_Data provided_
— START —
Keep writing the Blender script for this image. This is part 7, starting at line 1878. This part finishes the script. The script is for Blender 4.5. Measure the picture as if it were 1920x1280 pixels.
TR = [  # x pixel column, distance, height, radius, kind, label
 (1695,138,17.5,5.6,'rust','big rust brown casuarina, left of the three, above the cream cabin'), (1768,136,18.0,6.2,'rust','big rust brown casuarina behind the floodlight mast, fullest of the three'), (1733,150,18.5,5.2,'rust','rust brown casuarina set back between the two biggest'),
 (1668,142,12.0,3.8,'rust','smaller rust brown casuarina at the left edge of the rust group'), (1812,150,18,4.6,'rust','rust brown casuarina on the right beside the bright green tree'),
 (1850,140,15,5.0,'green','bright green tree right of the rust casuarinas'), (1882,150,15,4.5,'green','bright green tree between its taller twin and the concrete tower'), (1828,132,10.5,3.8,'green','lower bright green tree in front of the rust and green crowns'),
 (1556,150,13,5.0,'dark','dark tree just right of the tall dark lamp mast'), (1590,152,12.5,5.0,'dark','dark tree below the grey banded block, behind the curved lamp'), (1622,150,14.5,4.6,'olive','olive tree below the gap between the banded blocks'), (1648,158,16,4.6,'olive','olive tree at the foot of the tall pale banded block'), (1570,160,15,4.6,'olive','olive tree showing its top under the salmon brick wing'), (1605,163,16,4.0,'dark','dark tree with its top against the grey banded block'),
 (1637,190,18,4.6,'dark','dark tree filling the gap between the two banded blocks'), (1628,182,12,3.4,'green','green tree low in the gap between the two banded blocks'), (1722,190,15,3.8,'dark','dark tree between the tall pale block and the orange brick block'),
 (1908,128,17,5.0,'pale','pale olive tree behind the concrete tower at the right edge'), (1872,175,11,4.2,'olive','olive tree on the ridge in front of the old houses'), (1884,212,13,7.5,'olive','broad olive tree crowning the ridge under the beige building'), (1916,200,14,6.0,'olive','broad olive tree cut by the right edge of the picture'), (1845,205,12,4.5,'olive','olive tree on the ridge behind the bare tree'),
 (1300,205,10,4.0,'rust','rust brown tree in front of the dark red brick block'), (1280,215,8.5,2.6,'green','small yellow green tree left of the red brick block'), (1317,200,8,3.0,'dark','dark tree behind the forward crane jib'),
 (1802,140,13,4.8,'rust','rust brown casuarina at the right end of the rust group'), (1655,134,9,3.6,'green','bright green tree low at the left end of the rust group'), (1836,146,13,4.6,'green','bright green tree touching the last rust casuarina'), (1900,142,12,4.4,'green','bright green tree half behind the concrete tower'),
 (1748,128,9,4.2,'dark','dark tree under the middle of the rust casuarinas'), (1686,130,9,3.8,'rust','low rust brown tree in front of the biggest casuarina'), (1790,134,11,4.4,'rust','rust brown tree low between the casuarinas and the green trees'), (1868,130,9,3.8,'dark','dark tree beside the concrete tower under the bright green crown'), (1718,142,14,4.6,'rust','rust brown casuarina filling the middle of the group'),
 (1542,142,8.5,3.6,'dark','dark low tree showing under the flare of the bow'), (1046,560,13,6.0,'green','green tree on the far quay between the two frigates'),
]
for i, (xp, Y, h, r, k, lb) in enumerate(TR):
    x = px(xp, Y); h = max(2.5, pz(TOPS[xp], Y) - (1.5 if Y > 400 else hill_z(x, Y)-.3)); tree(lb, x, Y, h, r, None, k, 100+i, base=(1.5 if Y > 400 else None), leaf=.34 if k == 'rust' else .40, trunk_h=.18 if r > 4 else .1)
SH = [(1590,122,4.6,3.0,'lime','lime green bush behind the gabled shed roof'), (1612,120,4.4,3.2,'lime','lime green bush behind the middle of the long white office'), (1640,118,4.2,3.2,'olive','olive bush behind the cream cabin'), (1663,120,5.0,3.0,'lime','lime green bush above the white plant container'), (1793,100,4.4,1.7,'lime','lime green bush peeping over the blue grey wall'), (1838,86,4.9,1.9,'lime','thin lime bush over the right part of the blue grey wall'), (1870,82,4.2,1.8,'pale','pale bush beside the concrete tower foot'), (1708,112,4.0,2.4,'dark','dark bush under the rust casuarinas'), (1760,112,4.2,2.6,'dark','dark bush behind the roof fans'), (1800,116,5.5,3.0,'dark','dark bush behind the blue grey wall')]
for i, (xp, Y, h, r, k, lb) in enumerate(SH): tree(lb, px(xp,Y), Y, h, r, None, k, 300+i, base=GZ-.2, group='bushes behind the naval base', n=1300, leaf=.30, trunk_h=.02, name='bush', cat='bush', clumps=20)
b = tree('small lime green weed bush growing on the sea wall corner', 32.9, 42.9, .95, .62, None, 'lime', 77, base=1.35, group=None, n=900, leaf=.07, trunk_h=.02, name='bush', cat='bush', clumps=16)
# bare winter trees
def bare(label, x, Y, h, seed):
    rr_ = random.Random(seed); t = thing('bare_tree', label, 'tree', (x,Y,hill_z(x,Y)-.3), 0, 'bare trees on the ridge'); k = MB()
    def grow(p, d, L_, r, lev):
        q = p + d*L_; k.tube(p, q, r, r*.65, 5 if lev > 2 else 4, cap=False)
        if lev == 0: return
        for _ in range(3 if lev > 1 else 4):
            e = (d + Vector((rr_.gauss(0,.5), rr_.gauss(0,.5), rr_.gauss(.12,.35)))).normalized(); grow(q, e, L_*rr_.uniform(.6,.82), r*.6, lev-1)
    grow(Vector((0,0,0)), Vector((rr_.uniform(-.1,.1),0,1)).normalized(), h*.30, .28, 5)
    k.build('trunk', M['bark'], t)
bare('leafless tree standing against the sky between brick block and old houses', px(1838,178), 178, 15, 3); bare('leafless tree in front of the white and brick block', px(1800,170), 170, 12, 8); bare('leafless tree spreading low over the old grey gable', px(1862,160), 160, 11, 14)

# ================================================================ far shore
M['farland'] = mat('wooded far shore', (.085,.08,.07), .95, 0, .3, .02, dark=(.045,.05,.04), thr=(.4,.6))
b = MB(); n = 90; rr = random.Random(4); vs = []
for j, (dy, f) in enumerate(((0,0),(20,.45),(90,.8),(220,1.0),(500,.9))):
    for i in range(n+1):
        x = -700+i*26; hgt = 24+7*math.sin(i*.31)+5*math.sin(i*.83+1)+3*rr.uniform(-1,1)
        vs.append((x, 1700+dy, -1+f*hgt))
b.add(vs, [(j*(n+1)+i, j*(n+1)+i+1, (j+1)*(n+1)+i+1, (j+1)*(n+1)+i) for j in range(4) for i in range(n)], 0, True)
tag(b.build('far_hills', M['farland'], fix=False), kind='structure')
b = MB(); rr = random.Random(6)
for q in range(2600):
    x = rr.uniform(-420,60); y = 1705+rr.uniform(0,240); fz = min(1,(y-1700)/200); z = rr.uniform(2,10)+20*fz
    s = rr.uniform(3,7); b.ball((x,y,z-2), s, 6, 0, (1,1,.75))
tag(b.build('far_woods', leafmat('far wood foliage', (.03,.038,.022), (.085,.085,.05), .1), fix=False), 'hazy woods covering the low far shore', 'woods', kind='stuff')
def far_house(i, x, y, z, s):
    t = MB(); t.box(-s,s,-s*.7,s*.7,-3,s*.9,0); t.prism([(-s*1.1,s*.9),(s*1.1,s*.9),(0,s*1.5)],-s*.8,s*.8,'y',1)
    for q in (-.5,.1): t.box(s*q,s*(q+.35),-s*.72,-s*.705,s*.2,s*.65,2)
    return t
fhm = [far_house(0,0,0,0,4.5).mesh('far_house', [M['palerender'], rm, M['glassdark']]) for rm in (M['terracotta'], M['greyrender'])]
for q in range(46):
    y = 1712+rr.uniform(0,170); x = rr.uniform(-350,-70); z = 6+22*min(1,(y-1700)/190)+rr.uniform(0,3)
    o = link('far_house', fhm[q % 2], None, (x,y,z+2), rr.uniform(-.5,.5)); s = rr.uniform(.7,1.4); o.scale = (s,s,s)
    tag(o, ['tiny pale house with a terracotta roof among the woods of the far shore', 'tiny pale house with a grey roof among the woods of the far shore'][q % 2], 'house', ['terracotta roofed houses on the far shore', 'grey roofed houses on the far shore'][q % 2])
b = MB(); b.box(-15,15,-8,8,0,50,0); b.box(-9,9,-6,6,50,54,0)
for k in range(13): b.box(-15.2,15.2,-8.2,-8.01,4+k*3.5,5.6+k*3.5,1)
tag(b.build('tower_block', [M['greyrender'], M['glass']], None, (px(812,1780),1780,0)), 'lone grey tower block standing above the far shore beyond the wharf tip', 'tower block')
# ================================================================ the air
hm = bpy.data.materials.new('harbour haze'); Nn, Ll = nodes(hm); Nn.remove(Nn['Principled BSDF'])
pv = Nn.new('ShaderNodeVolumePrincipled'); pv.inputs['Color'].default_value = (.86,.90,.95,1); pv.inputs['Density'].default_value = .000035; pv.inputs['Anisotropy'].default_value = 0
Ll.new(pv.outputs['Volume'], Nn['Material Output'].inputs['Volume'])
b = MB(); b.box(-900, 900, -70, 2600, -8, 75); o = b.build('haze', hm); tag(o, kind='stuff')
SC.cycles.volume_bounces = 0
— END —
_Exercise_
Write out every line of the data that holds the word "picture".

_Answer for the task_
Keep writing the Blender script for this image. This is part 7, starting at line 1878. This part finishes the script. The script is for Blender 4.5. Measure the picture as if it were 1920x1280 pixels.
 (1908,128,17,5.0,'pale','pale olive tree behind the concrete tower at the right edge'), (1872,175,11,4.2,'olive','olive tree on the ridge in front of the old houses'), (1884,212,13,7.5,'olive','broad olive tree crowning the ridge under the beige building'), (1916,200,14,6.0,'olive','broad olive tree cut by the right edge of the picture'), (1845,205,12,4.5,'olive','olive tree on the ridge behind the bare tree'),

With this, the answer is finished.